With Virginia's consumption of some 600 + trillion BTU's of electrical power in 2017, combined with the fact that the "solar constant" maximum is only about 1.36 kW per square meter, the miserable conversion efficiency of solar to electric converters, the number of sunny versus cloudy days, the varying length of the day through the year, a little multiplication and division and finagaling of the numbers will show that Virginia will quickly run out of acreage before it can supply a fraction of its energy needs from solar. Just sayin'...
 
Not just Civil War history will be lost, but Revolutionary War as well. It was the Marquis de Lafayette's stop here in the Spring of 1781 that earned the hitherto unnamed ford across the Rapidan River its name.

Raccoon Ford was the springboard for the final campaign of the American Revolution. It was here that Lafayette's 1,000 Continentals and 2,000 New York Militia waited for "Mad" Anthony Wayne's Army to join up so that they could then trap British General Cornwallis at Yorktown.

Wayne arrived with and additional 800 Pennsylvania Continentals on June 10th. A few days afterwards William Campbell's force of 1,000 additional Virginia Militia from south western Virginia arrived. With a combined force of over 4,500 men Lafayette now felt confident enough to move and confront Cornwallis at on the Virginia Peninsula, defeating him with the help of the French Navy blockading the Chesapeake Bay.

But hey!

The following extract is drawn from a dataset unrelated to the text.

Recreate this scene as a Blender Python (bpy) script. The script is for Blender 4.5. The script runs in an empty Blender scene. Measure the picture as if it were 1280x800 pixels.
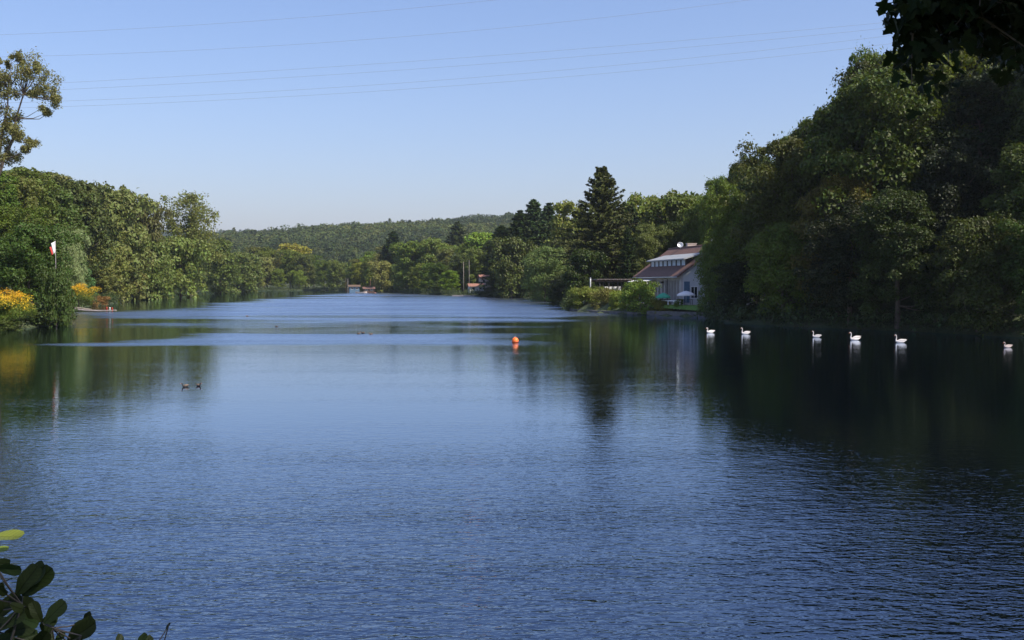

What's all that history when its compared to a field of full of "feel good" solar panels.
 
Cricket Solar pulls permit application for Culpeper Project - Culpeper Star-Exponent (Aug 26, 2019)

Less than three weeks after submitting revised plans for a solar power plant on some 1,600 acres in southern Culpeper County, Cricket Solar LLC has withdrawn the application altogether.

Word came late Monday from McGuire Wood's attorney Ann Neil Cosby of the California company's intent to pull the conditional use permit application it filed Dec. 21, 2018.

"On behalf of Cricket Solar LLC, I am writing to formally withdraw Cricket's Conditional Use Permit application," she wrote in a letter to Culpeper County Planning Commission Director Sam McLearen.

"Cricket has been working diligently over the last few months redesigning the project boundaries to protect wetlands, improve efficiencies, and respond to community concerns related to the project."

The local group, Citizens for Responsible Solar, has increasingly called for the project to be delayed to address neighbors' concerns about natural and historic resources in the area. The proposed site is along Algonquin Trail, near the Rapidan River (RACCOON FORD, VIRGINIA) and Civil War battlefields.

In Monday's letter, Cosby said efforts to respond to community concerns remain ongoing.

"However, at this time, the company believes a withdrawal of the project is necessary in order to ensure that any project proposed represents Cricket's best effort to address community concerns," she stated.

The count Planning Commission hearing on the case, which had been scheduled for Sept. 11, has been canceled, McLearen said.

In a phone call Monday, Cosby referred further questions about the project's future to officials with parent companies, BayWa and Genex Solar company officials did not immediately return a request for comment about the project.